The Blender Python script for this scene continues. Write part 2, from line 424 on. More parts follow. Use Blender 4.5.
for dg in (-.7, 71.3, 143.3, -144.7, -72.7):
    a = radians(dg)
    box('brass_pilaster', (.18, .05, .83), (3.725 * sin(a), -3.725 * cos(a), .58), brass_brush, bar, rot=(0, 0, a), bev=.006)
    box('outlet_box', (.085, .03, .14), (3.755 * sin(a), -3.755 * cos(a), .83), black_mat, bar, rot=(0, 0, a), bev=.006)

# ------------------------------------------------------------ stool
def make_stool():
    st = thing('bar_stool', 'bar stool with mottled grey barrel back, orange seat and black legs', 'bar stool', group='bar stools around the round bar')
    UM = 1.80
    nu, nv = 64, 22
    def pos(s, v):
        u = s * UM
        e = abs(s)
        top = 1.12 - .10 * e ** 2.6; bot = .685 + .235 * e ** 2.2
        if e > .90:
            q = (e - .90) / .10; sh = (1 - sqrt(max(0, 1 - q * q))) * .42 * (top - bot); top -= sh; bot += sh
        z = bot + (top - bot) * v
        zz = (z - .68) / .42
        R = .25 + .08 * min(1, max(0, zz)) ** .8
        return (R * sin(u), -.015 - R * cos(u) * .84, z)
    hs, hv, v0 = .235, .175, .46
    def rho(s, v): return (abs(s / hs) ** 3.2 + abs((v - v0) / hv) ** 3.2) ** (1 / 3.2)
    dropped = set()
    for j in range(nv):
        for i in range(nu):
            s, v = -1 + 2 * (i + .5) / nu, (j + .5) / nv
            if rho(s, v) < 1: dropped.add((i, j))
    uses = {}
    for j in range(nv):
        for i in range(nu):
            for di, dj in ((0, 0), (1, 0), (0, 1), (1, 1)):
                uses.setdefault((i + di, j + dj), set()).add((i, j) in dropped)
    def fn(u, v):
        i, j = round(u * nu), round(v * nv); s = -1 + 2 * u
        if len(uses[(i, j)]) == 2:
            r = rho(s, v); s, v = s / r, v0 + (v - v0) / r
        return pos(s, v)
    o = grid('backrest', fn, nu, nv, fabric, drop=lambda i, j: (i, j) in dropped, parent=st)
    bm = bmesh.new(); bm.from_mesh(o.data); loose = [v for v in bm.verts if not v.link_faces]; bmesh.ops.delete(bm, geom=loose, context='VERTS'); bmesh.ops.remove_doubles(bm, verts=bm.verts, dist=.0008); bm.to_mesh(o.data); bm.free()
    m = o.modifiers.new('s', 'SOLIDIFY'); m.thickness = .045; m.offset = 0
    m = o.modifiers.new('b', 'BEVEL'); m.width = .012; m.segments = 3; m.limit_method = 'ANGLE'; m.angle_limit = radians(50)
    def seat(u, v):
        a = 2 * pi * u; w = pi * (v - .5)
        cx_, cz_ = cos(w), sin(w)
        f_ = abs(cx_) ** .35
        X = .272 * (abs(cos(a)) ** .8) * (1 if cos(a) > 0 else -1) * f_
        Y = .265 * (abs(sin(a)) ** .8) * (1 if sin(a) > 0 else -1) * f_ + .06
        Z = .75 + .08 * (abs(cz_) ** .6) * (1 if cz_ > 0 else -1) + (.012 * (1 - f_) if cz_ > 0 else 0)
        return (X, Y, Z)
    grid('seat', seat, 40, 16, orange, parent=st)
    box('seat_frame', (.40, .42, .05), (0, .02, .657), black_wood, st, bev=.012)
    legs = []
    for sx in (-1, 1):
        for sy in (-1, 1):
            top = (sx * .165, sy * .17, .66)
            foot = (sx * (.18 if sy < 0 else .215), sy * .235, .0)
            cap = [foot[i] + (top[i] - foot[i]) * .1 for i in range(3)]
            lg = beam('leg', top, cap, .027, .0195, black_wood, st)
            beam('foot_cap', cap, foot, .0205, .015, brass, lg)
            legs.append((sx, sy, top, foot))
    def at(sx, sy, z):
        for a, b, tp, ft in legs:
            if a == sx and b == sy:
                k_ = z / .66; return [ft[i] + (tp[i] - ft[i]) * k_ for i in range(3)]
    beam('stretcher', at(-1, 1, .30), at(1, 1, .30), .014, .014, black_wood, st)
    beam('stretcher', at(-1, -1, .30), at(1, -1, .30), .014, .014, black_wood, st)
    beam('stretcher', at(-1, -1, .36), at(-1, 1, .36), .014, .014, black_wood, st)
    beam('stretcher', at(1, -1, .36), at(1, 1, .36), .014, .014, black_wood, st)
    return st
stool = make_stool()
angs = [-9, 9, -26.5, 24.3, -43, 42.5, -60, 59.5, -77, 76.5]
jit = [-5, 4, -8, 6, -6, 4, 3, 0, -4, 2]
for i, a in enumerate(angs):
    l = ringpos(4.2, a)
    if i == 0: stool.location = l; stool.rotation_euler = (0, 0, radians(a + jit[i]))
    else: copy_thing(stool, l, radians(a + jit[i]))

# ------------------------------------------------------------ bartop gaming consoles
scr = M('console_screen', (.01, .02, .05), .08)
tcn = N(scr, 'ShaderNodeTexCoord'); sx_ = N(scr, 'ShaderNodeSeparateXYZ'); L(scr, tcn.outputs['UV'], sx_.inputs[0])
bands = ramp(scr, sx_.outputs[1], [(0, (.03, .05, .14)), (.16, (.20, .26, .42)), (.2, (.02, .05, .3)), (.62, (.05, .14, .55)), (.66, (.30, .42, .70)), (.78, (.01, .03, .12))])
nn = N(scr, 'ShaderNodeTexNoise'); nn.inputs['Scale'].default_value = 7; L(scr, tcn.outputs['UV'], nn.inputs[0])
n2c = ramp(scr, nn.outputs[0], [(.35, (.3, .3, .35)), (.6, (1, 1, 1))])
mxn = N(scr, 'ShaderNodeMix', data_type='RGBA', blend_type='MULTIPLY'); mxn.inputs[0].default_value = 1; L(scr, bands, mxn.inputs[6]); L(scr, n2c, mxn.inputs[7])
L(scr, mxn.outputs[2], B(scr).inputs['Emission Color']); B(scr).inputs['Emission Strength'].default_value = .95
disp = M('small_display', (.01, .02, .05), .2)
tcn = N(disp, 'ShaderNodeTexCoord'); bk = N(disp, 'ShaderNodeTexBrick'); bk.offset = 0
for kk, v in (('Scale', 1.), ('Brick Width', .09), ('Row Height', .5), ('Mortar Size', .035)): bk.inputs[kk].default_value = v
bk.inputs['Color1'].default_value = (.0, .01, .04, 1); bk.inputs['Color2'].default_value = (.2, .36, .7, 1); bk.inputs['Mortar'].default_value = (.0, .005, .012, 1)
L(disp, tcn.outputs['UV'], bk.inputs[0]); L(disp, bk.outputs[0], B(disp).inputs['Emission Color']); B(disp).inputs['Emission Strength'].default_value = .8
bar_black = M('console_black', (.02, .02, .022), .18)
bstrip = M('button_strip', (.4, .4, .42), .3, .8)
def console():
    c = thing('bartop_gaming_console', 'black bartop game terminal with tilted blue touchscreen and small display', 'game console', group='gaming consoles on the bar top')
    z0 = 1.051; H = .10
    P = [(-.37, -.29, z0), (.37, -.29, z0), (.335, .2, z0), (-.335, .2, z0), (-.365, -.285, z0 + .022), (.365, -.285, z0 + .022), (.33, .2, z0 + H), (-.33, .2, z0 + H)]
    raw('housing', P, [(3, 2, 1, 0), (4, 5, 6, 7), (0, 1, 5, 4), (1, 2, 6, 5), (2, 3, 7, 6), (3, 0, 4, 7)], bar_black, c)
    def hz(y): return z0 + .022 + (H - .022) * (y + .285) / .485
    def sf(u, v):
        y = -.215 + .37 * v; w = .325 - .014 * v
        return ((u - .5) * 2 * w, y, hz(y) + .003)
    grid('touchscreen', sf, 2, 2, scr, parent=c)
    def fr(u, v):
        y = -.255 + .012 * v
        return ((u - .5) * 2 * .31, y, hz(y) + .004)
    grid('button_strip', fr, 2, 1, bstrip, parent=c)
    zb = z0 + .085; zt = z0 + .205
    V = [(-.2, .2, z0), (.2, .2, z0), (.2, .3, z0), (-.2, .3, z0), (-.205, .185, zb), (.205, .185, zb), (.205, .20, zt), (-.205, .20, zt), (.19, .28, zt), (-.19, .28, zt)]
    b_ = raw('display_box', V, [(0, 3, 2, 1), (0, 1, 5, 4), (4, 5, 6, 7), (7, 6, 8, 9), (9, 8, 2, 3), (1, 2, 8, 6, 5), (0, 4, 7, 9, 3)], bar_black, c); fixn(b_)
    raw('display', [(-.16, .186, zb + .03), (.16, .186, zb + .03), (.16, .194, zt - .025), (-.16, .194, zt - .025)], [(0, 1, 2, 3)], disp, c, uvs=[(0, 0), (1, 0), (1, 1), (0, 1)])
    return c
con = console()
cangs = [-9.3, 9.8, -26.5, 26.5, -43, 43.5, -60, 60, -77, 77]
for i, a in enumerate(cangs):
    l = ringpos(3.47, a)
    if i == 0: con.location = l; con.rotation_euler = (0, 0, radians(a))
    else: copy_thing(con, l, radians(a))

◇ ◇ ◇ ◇

WRITTEN PROBLEM:
Give back exactly the material above from its opening line to the line bearing "box('outlet_box', (.085, .03, .14), (3.755".

TASK SOLUTION:
The Blender Python script for this scene continues. Write part 2, from line 424 on. More parts follow. Use Blender 4.5.
for dg in (-.7, 71.3, 143.3, -144.7, -72.7):
    a = radians(dg)
    box('brass_pilaster', (.18, .05, .83), (3.725 * sin(a), -3.725 * cos(a), .58), brass_brush, bar, rot=(0, 0, a), bev=.006)
    box('outlet_box', (.085, .03, .14), (3.755 * sin(a), -3.755 * cos(a), .83), black_mat, bar, rot=(0, 0, a), bev=.006)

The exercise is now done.